Youthful Cedric, bored and waiting for something to change his life in the direction of his fantasies and dreams, meets Mervyn and his unusual friend. He is caught up in plots and events that both excite him and alarm him. Harmless pranks become serious crimes and while Cedric battles his conscience he yet yearns to punish some of those around him. This wondrous New Zealand tale delights with the richness of its language and the storytelling skill of the writer, offering a potent mix of psychological insight, tension and comic twist.
James Ronald Hugh Morrieson died at 50, a sad and disappointed man. His remark, ‘I hope I’m not another one of these poor buggers who get discovered when they’re dead’ became a self-fulfilling prophecy.
Morrieson was born on 29 January 1922 and lived his entire life in the house built by his grandfather at the corner of Regent Street and South Road, Hawera. A novelist and short story writer in the New Zealand vernacular, who was little known in his home country until after his death. He earned his living as a musician and music teacher, and played in dance bands throughout south Taranaki. Morrieson lived in the Taranaki town of Hawera all his life and this town appears (under other names) in his novels. He was a heavy drinker throughout his life and this contributed to his early death.

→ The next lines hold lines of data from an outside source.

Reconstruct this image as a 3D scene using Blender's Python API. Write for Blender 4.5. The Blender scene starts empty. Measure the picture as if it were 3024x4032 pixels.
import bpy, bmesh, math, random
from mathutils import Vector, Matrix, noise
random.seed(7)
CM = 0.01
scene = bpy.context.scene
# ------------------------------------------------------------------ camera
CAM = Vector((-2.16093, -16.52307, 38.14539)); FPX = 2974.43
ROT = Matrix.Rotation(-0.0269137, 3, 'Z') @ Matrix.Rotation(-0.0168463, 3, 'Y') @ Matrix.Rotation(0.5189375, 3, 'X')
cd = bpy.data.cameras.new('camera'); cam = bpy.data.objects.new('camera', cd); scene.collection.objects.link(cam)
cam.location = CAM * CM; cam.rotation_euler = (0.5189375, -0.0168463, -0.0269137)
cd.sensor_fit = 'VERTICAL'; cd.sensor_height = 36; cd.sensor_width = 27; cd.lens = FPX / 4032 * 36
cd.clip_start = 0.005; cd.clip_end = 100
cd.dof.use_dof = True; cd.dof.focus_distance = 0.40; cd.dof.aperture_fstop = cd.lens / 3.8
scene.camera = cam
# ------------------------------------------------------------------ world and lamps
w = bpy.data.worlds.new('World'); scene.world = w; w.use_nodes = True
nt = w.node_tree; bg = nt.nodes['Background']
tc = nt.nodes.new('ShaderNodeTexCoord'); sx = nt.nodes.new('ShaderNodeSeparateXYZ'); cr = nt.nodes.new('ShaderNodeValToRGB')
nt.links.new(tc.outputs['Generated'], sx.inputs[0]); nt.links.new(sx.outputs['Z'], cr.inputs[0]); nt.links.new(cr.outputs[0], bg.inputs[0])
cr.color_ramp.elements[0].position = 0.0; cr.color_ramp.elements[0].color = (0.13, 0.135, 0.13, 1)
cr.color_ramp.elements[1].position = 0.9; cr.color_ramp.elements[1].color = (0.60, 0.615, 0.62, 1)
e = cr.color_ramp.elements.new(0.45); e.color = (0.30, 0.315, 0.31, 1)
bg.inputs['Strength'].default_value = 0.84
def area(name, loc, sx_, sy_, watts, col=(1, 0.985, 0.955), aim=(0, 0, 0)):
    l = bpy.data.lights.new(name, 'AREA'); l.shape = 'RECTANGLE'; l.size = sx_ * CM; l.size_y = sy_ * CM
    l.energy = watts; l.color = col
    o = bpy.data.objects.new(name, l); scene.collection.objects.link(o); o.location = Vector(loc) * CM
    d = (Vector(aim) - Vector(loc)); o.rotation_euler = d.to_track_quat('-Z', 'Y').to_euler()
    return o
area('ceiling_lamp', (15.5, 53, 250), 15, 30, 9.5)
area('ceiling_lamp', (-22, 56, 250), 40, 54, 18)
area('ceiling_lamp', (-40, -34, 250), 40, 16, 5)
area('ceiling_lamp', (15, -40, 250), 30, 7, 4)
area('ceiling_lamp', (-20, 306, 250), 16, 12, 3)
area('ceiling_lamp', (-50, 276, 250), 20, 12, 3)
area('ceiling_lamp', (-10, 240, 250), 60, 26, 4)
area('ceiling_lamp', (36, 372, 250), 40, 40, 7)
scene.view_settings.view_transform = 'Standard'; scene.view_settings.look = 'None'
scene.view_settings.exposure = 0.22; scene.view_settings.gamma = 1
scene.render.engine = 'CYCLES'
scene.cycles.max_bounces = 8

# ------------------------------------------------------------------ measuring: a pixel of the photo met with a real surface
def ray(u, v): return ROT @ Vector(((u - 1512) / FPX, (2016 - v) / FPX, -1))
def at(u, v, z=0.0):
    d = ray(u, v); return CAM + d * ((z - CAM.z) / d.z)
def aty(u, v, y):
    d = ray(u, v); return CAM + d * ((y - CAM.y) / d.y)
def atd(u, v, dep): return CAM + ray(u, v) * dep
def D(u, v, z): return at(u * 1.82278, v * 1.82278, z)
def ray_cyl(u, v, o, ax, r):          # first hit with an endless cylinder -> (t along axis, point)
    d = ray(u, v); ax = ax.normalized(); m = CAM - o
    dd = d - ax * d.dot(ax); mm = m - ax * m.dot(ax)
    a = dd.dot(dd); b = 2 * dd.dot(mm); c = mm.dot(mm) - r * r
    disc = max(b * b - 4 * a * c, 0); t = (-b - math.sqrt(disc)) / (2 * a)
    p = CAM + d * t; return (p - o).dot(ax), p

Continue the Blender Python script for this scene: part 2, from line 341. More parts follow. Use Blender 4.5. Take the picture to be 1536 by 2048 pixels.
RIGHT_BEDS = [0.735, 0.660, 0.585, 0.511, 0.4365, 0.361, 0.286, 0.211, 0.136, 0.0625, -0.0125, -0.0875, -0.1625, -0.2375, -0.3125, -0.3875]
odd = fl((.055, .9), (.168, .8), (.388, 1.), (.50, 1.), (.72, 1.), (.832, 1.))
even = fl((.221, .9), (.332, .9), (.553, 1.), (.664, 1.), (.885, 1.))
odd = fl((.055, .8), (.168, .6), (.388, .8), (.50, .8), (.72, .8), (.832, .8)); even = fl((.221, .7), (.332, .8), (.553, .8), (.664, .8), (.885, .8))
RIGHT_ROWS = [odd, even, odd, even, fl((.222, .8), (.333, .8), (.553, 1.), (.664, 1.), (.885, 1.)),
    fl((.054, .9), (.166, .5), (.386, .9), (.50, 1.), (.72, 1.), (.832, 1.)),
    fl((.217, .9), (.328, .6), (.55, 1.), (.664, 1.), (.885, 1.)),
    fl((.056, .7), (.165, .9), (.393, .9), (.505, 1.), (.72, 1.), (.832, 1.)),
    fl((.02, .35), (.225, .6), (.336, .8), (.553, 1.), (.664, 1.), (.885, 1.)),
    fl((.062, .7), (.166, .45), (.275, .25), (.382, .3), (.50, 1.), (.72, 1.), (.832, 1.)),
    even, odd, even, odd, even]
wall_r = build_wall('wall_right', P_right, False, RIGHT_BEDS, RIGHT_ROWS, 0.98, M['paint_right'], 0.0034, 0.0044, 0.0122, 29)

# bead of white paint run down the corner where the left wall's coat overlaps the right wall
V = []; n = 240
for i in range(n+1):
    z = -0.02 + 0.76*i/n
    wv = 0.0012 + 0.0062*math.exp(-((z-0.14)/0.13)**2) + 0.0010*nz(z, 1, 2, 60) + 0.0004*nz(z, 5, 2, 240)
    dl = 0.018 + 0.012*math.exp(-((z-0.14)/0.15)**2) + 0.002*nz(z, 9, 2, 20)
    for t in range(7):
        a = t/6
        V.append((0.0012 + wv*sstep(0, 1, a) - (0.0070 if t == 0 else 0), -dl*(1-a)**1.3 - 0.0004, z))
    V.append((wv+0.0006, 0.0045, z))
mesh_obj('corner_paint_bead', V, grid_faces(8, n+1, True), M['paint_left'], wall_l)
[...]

From the dust cover, about the book: “No one in that quiet summery little New Zealand town could have guessed that Cedric Williamson carried such a secret within himself. Cedric’s father was an eccentric, to be sure, who spent his time building an extraordinary tower in the grounds of his rambling old house. But theft, blackmail, adultery, sly grogging, and even murder, none of these surely could revolve around shy, bookish Cedric! But they did and inexorably drew him into a dark tangle of plotting and mayhem . . .” (Attributed to the publisher.)
From the dust cover, about the author: “Mr Morrieson has an astonishingly accurate knowledge of small-town New Zealand life, and is such a gifted narrator that he can arouse simultaneously in the reader anxiety on behalf of his characters, amusement at their antics, awe at the ease with which he enters into them, and admiration at the skill with which, never relaxing the suspense, he can deliver them at the finish to fates which are at once surprising and appropriate.” (Attributed to Dan Davin).
Predicament lives up to its definition: a difficult, unpleasant, or embarrassing situation; and one feels that the success of the storyline relies on the secondary characters vices and the main characters virtues; Cedric is portrayed as an innocent abroad who is manipulated by ‘the evil crooks’ and squeezed by ‘his good family’. Like a snooker ball Cedric is bounced around by the competing emotions he feels towards having his own life and yet still tied to family pride and the plot relies on Cedric not wanting to bring further shame on the family even though the initial shame was imposed by the target of his scheming. Morrieson throws out so many lessons on life, or if you only knew then what you know now, it is hard to get to the punch line, which, a bit unlike life, fizzles towards a happy ending; the villains get their comeuppance and Cedric and his family ride off into the sunset on Gus! You had to be there!
RHM does write a great yarn: Predicament is not as entertaining as Came A Hot Friday, not as gothic as The Scarecrow and not as driech as Pallet On The Floor; but is has all these elements which is his trademark; considering his own life one wonders whether this is perhaps the more autobiographical and the ending reflects his own dream.